In Fabric

‘The dress is your image onto what you project, through an illusion.’

Charlotte Sometimes goes to horror movies, so you don’t have to. Except this is a horror movie that is well worth checking out if you like highbrow Euro trashy brilliance. It’s like if Eastenders met Suspira met Phantom Thread – with equal amounts phantom and thread. In 2010 the little-seen Rubber told the story of a murderous tyre (it’s well worth a look). Now, in 2019, we have the story of a killer dress in In Fabric.

Or do we? That’s what makes In Fabric such a delicious watch. Because that’s what it is, utterly delicious. It seamlessly blends horror and macabre comedy delivered with a deadpan expression and knowing tone. It’s beautifully shot, even the properly weird stuff is made to look beautiful. And there’s a lot of properly weird stuff. You find yourself feasting on the absurdity and delighting in the film’s boldness.

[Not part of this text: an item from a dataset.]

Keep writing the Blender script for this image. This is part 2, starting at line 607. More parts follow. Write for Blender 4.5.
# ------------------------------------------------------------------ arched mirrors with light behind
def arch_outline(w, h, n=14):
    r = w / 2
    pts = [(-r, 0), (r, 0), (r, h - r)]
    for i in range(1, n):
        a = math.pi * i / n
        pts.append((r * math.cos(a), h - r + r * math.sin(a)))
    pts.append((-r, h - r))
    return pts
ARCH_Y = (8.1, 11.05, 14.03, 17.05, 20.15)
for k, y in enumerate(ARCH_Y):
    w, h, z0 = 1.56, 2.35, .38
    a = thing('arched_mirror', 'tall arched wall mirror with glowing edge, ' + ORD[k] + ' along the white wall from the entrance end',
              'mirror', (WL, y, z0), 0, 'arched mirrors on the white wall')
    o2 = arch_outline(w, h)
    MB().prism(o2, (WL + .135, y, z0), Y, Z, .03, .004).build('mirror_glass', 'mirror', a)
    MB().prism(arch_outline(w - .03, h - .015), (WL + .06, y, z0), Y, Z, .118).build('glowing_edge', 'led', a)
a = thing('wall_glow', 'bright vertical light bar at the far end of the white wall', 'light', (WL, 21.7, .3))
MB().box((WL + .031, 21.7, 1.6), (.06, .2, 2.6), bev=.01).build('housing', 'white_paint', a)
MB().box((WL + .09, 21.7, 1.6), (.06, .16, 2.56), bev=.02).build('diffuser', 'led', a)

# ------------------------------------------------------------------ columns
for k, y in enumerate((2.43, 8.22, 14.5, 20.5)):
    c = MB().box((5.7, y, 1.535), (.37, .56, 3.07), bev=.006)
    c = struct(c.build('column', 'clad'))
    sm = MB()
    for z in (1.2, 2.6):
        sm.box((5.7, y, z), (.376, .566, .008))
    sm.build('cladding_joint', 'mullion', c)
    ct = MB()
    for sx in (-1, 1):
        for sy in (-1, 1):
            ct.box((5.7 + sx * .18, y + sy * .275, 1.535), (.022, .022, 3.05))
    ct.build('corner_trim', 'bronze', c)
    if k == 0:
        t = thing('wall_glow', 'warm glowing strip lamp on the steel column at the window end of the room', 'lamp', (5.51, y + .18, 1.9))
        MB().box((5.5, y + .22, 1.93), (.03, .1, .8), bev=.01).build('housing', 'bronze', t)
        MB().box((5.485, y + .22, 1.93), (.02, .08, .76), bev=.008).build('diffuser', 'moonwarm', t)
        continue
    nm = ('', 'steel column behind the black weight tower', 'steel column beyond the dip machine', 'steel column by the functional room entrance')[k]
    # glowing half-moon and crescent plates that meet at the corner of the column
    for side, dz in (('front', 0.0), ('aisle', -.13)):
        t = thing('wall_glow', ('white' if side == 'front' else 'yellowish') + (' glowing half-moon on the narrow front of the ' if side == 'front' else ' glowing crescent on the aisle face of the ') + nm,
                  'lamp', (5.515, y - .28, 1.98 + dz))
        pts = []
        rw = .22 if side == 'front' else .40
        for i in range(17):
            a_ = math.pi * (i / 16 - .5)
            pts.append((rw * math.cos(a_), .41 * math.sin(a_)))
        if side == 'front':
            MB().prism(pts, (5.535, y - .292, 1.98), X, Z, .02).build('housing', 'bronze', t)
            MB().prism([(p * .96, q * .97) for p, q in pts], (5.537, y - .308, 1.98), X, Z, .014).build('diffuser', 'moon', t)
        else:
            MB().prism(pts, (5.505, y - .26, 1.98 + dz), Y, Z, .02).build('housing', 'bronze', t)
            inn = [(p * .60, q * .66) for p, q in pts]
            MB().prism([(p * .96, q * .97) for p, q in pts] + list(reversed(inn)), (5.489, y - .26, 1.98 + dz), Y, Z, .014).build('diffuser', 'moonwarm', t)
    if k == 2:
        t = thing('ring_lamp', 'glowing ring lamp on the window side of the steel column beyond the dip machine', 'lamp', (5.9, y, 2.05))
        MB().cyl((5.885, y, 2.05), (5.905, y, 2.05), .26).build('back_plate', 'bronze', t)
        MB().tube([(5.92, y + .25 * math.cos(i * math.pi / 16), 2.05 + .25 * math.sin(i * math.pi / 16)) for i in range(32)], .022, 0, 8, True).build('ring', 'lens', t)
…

It’s hard to recall a recent film that has embraced the macabre so fully and with such surrealism. And with so much emotion. Unsurprisingly, the film isn’t just about the dress. Although set during the Winter sales season, when a ghost dress ensnares a range of victims, it manages to meditate a great deal on the nature of love, family and friendships.  But in the way Hereditary did, by inflicting horrible things on people who didn’t necessarily deserve it. The residents of the world of In Fabric are normal folk, to an almost boring extent. The reason they are chosen to receive the dress, or the reason the dress chooses them is never explained. It doesn’t really need to be.

We already bought into the concept from the outset.

Like George A.Romero’s 1978 Dawn of The Dead, this too is a condemnation of materialism and the traumas of consumerism – all within a meaningful horror parable that is essentially a descent into madness.

Captivating, raucous and utterly intoxicating.

In Fabric is available in selected cinemas and on VoD services now.